I felt weak if I cried around you. You always assumed I was 'using my tears on you' and had no problem telling me so.

You were allowed to feel, where instead I always had to suck it up and get over it.

You played games I could never 'win'. I was always wrong, no matter how logically I acted or thought.

I let you cut me off to finish your own thoughts. I never argued about that because I didn't want another pointless argument.

On the outside, others looking in were confused. Calling me foolish, demanding I speak my mind, trying not to laugh at how stupid I was being for letting you treat me like I was beneath you. And you, you trained me so well, even when I wasn't in your prescence, I defended you. I stood up for you.
How pathetic is that?

Even when I left, you tried to keep your hold on me. Always trying to prove that you were the strong one and I was the weak one. Always trying to convince me that my choices were wrong.

Even when I was more than a thousand miles away I was still afraid of you. Afraid of your judgments, afraid of your ridicule, anxious that anything I did share with you would be met with the same lack of interest.

So...

I stopped letting you have that control. It doesn't matter what you think of my choices, because I don't regret a single thing. Every choice I've made has led me to where I am, and I'm happy.

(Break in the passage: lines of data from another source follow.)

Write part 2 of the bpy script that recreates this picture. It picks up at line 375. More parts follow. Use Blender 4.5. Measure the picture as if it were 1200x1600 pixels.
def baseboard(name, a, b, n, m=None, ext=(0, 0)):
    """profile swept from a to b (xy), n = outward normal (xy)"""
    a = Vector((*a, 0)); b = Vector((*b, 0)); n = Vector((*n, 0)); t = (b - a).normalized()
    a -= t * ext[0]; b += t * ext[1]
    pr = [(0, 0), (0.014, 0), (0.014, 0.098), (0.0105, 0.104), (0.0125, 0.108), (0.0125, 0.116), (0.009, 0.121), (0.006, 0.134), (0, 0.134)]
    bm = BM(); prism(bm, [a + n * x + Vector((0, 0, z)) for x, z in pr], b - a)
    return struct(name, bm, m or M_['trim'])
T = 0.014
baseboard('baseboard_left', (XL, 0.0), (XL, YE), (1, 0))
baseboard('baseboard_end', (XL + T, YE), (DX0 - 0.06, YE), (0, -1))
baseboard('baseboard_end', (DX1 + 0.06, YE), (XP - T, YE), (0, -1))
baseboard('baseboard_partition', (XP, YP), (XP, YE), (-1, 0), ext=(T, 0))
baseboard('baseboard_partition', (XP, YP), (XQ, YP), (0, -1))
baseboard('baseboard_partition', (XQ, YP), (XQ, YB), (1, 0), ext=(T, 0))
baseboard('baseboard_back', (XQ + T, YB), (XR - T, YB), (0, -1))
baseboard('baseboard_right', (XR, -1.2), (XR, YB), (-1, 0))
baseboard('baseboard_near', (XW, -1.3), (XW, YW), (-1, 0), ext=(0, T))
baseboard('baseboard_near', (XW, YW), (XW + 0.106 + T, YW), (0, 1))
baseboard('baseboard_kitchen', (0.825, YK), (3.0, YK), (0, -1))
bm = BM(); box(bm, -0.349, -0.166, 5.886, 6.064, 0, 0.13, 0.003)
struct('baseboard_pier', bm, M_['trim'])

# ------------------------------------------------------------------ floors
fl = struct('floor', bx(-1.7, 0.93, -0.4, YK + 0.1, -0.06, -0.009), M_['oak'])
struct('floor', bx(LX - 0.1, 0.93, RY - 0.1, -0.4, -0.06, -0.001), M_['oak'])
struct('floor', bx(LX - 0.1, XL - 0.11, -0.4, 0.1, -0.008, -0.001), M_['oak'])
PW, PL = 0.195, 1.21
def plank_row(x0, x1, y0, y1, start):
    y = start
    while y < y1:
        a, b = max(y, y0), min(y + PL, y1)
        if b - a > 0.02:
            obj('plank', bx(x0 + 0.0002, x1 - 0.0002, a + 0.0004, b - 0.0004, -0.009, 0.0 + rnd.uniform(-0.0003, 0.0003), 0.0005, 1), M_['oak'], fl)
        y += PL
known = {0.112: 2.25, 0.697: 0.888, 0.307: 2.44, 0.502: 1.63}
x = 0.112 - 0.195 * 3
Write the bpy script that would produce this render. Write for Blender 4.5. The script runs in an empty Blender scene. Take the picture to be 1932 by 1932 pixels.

I stopped sharing with you, because I didn't want you smearing my happiness with your opinions. Your opinions aren't necessary.

I stopped being the eternal listener and let you hear what I had to say.

I stopped defending and protecting you. What's the point? You've alienated everyone we know and you're constantly telling whoever will listen how much you don't need them anyway.

I stopped thinking I was beneath you. Because I'm not.

So when you tell me: "I miss you. Or at least the person you used to be."

I'm not surprised.
But I feel really sad for you.
Sad that the only person you want me to be is your pathetic little minion.